Roy Innis, national chairman of the Congress of Racial Equality, shoved the Rev. Al Sharpton to the floor yesterday during the taping of a nationally syndicated television program.
The two men later continued the discussion of leadership among blacks, said Bill Boggs, executive producer of the program, the Morton Downey Jr. show.
The incident occurred during taping of the talk show at the Apollo Theater in Harlem. Excerpts of the tape were shown on the WWOR-TV evening news.
During the taping, Mr. Sharpton criticized Mr. Innis for ''kowtowing'' to Attorney General Robert Abrams, Mr. Boggs said.
In response, Mr. Innis cited his appearance on a Downey Show in June that dealt with the Brawley case. According to Mr. Boggs, Mr. Innis told Mr. Sharpton that during that show, he had come to Mr. Sharpton's defense, ''in spite of all those shenanigans'' in the case.

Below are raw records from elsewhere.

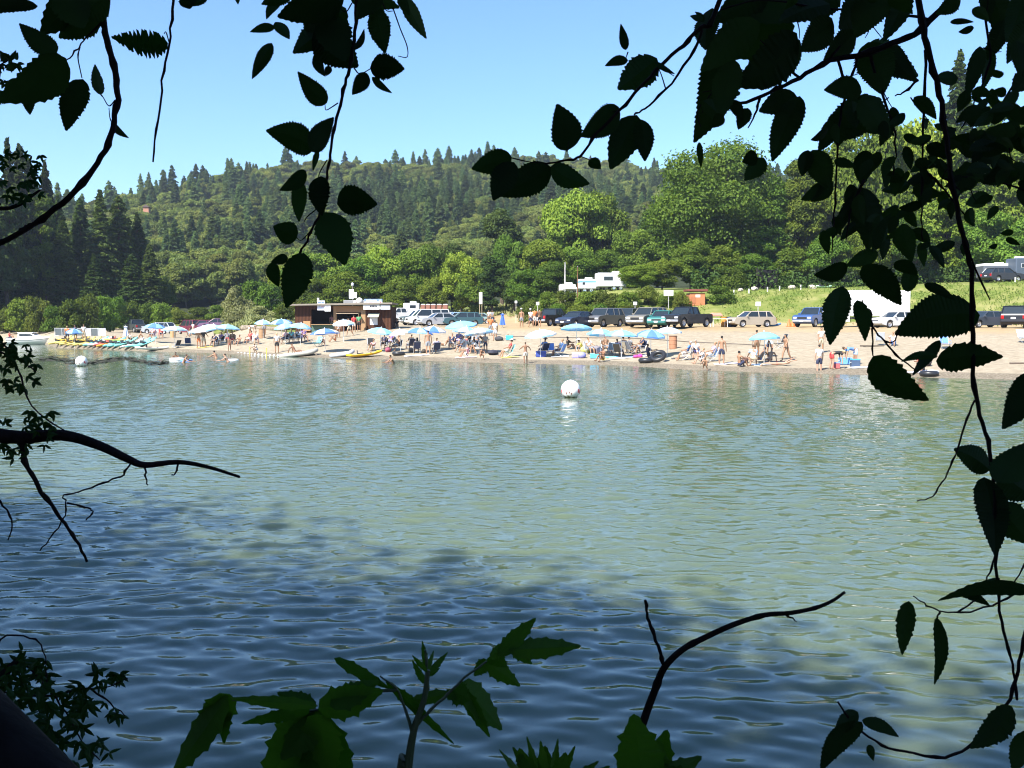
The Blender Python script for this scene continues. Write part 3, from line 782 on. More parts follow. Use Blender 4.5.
def make_hills():
    rng = np.random.default_rng(11)
    pts = []
    for gx in np.arange(-640, 620, 4.7):
        for gy in np.arange(175, 640, 4.7):
            x = gx + rng.uniform(-2.6, 2.6); y = gy + rng.uniform(-2.6, 2.6)
            pts.append((x, y))
    P = np.array(pts)
    z, d = terr_many(P[:, 0], P[:, 1])
    u = 512 + FPX * P[:, 0] / P[:, 1]
    keep = (P[:, 1] > d[:, 9] - 42) & (P[:, 1] < d[:, 10] + 26) & (u > -900) & (u < 1500)
    keep &= ~(((u > 860) | (u < -60)) & (rng.random(len(u)) < .45))
    P, z, d, u = P[keep], z[keep], d[keep], u[keep]
    big = _noise2(P[:, 0], P[:, 1], 45, 9)
    oak = rng.random(len(P)) < np.clip((big - .10) * 2.0, .25, .9)
    oak |= (P[:, 1] < d[:, 9] + 14) & (rng.random(len(P)) < .6)
    h = np.where(oak, rng.uniform(5.5, 9.5, len(P)), rng.uniform(7.5, 11.5, len(P)) + 6 * rng.random(len(P)) ** 2.2)
    w = np.where(oak, h * rng.uniform(.65, .9, len(P)), h * rng.uniform(.34, .50, len(P)))
    top = 384 - FPX * ((z + h - CAM_H) * UPV.z + P[:, 1] * UPV.y) / (P[:, 1] * FWD.y + (z + h - CAM_H) * FWD.z)
    # roughly: what stands in front of the hill at each column
    sk = np.interp(u, [0, 20, 50, 100, 155, 165, 180, 230, 240, 280, 300, 470, 478, 525, 535, 550, 605, 615, 640, 645, 770, 780, 1024],
                   [150, 165, 200, 190, 250, 280, 300, 300, 285, 265, 250, 245, 192, 192, 235, 192, 196, 215, 215, 150, 150, 60, 60])
    vis = (top < sk - 3) & (u > 20) & (u < 780)
    order = np.argsort(np.where(vis, P[:, 1], 1e6))
    near = set()
    no = nc = 0
    for i in order:
        if not vis[i]: break
        if oak[i] and no < 130: near.add(i); no += 1
        elif not oak[i] and nc < 150: near.add(i); nc += 1
    tm = {}
    for i in sorted(near):
        k = 'hill_oak' if oak[i] else 'hill_fir'
        t = plant(k, (P[i, 0], P[i, 1], z[i] - .5), h[i] + .5, w[i],
              'rounded olive green tree among the conifers on the forested hillside' if oak[i] else 'blue green conifer on the lower slope of the forested hillside',
              'tree', 'rounded trees on the hillside' if oak[i] else 'conifers on the hillside')
        c = [c for c in t.children if c.name.startswith('crown')][0]
        tm[c.data.name] = c
    rest = np.array([i for i in range(len(P)) if i not in near])
    temps_o = [c for n, c in sorted(tm.items()) if 'oak' in n]; temps_f = [c for n, c in sorted(tm.items()) if 'fir' in n]
    temps = temps_o + temps_f
    me = bpy.data.meshes.new('forest'); me.vertices.add(len(rest))
    co = np.stack([P[rest, 0], P[rest, 1], z[rest] - .5], 1)
    me.vertices.foreach_set('co', co.astype(np.float32).ravel())
    kk = np.where(oak[rest], rng.integers(0, len(temps_o), len(rest)), len(temps_o) + rng.integers(0, len(temps_f), len(rest)))
    Wd = np.where(oak[rest], KINDS['hill_oak'].W, KINDS['hill_fir'].W); Hd = np.where(oak[rest], KINDS['hill_oak'].H, KINDS['hill_fir'].H)
    sc = np.stack([w[rest] / Wd, w[rest] / Wd, h[rest] / Hd], 1)
    a = me.attributes.new('pick', 'INT', 'POINT'); a.data.foreach_set('value', kk.astype(np.int32))
    a = me.attributes.new('size', 'FLOAT_VECTOR', 'POINT'); a.data.foreach_set('vector', sc.astype(np.float32).ravel())
    a = me.attributes.new('turn', 'FLOAT', 'POINT'); a.data.foreach_set('value', rng.uniform(0, 6.28, len(rest)).astype(np.float32))
    o = tag(link('forest', me), 'mixed forest of conifers and oaks covering the upper hillside', 'forest', kind='stuff')
    ng = bpy.data.node_groups.new('forest_trees', 'GeometryNodeTree')
    ng.interface.new_socket('Geometry', in_out='INPUT', socket_type='NodeSocketGeometry'); ng.interface.new_socket('Geometry', in_out='OUTPUT', socket_type='NodeSocketGeometry')
    N, L = ng.nodes, ng.links
    gi = N.new('NodeGroupInput'); go = N.new('NodeGroupOutput')
    m2p = N.new('GeometryNodeMeshToPoints'); L.new(gi.outputs[0], m2p.inputs[0])
    jn = N.new('GeometryNodeJoinGeometry')
    for t in reversed(temps):
        oi = N.new('GeometryNodeObjectInfo'); oi.inputs['Object'].default_value = t; oi.inputs['As Instance'].default_value = True
        L.new(oi.outputs['Geometry'], jn.inputs[0])
    ip = N.new('GeometryNodeInstanceOnPoints'); ip.inputs['Pick Instance'].default_value = True
    L.new(m2p.outputs[0], ip.inputs['Points']); L.new(jn.outputs[0], ip.inputs['Instance'])
    def attr(n, t):
        q = N.new('GeometryNodeInputNamedAttribute'); q.data_type = t; q.inputs[0].default_value = n
        return [s for s in q.outputs if s.enabled][0]
    L.new(attr('pick', 'INT'), ip.inputs['Instance Index']); L.new(attr('size', 'FLOAT_VECTOR'), ip.inputs['Scale'])
    cx = N.new('ShaderNodeCombineXYZ'); L.new(attr('turn', 'FLOAT'), cx.inputs[2]); L.new(cx.outputs[0], ip.inputs['Rotation'])
    L.new(ip.outputs[0], go.inputs[0])
    md = o.modifiers.new('trees', 'NODES'); md.node_group = ng
    print('hill trees', len(near), 'in forest', len(rest), 'templates', [t.data.name for t in temps])
    # one house showing between the trees
    # a reddish house wall among the trees high on the slope
    p = on(150, 330); p.z = at_d(150, 216, 330).z
    e = thing('hillside_house', (p.x, p.y, p.z - 6.3), R(12), 'small reddish house half hidden among trees high on the wooded slope', 'house')
    MB().box((0, 0, 4.6), (1.7, 4, 9.0)).build('wall', mat((.42, .2, .12), .8), e)
    MB().prism([(-1.1, 9.0), (1.1, 9.0), (0, 9.8)], -2.3, 2.3).build('roof', mat((.12, .08, .07), .8), e)

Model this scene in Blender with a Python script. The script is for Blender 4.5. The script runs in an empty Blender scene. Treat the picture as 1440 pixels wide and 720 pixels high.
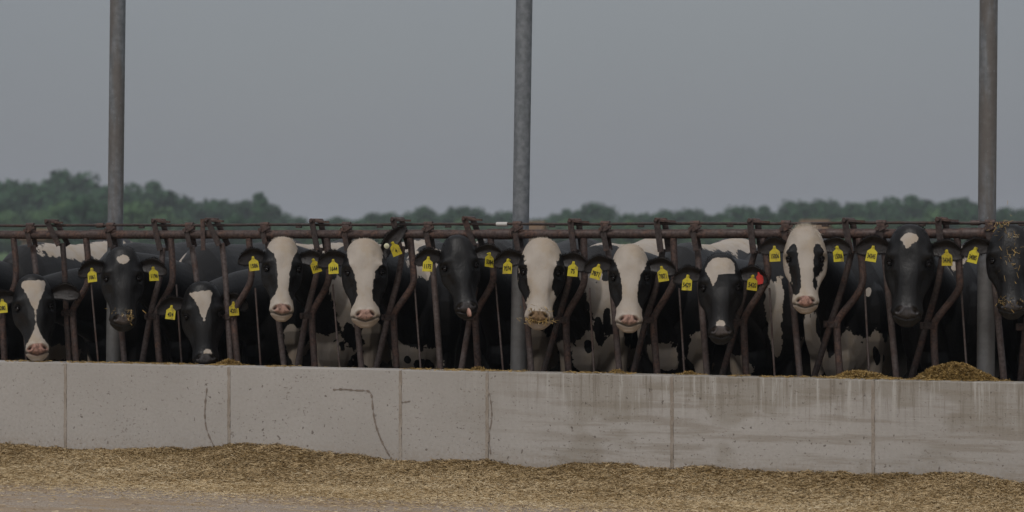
import bpy, math, random
import numpy as np
from mathutils import Vector, Matrix, Euler
rad = math.radians
scene = bpy.context.scene
COL = scene.collection
random.seed(7); rng = np.random.default_rng(7)

# ------------------------------------------------------------------ camera
FPX, DIST, CAMZ = 3440.0, 16.0, 1.57
TH = math.asin(.0703*DIST/3.05)
X0 = 14*DIST/FPX
RX, RY = math.cos(TH), math.sin(TH)
WX, WY = -math.sin(TH), math.cos(TH)
CAM = (-(X0*RX+DIST*WX), -(X0*RY+DIST*WY))
cd = bpy.data.cameras.new('camera'); cam = bpy.data.objects.new('camera', cd); COL.objects.link(cam)
cam.location = (CAM[0], CAM[1], CAMZ); cam.rotation_euler = (rad(90), 0, TH)
cd.sensor_width = 36; cd.lens = FPX/1440*36; cd.shift_y = -19/1440
cd.clip_start = .1; cd.clip_end = 9000
cd.dof.use_dof = True; cd.dof.focus_distance = 15.8; cd.dof.aperture_fstop = 2.5
scene.camera = cam

# ------------------------------------------------------------------ light: overcast
SUN_EL, SUN_AZ = rad(52), TH + rad(-20)
w = bpy.data.worlds.new('World'); scene.world = w; w.use_nodes = True
nt = w.node_tree; nt.nodes.clear()
def N(nt, typ, **kw):
    n = nt.nodes.new(typ)
    for k, v in kw.items():
        if k.startswith('_'): setattr(n, k[1:], v)
        else: n.inputs[k.replace('__', ' ')].default_value = v
    return n
L = lambda nt, a, b: nt.links.new(a, b)
out = N(nt, 'ShaderNodeOutputWorld'); addb = N(nt, 'ShaderNodeAddShader')
sky = N(nt, 'ShaderNodeTexSky', _sky_type='NISHITA', _sun_disc=False)
sky.sun_elevation = SUN_EL; sky.sun_rotation = rad(180)-SUN_AZ; sky.air_density = 1.0; sky.dust_density = 4
bg1 = N(nt, 'ShaderNodeBackground', Strength=.012); L(nt, sky.outputs[0], bg1.inputs[0])
tc = N(nt, 'ShaderNodeTexCoord'); sp = N(nt, 'ShaderNodeSeparateXYZ'); L(nt, tc.outputs['Generated'], sp.inputs[0])
mr = N(nt, 'ShaderNodeMapRange'); L(nt, sp.outputs['Z'], mr.inputs['Value'])
mr.inputs['From Min'].default_value = 0; mr.inputs['From Max'].default_value = .9
mr.inputs['To Min'].default_value = 0; mr.inputs['To Max'].default_value = 1
nz = N(nt, 'ShaderNodeTexNoise', Scale=3.0, Detail=3.0); L(nt, tc.outputs['Generated'], nz.inputs['Vector'])
ramp = N(nt, 'ShaderNodeValToRGB'); L(nt, mr.outputs[0], ramp.inputs[0])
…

Mr. Sharpton is one of three advisers of Tawana Brawley, the black Wappingers Falls teen-ager who has indicated that she was kidnapped and raped by a group of white men last November. Mr. Sharpton and the other advisers, lawyers, Alton H. Maddox and C. Vernon Mason, have told Miss Brawley not to cooperate with the investigation of of the incident, which is headed by Mr. Abrams.
Mr. Innis has repeatedly labeled the case as a ''hoax'' and has described Miss Brawley's advisers as the ''three Stooges.''
After order was restored on the set, the two men agreed to a boxing match sometime in the fall, Mr. Boggs said.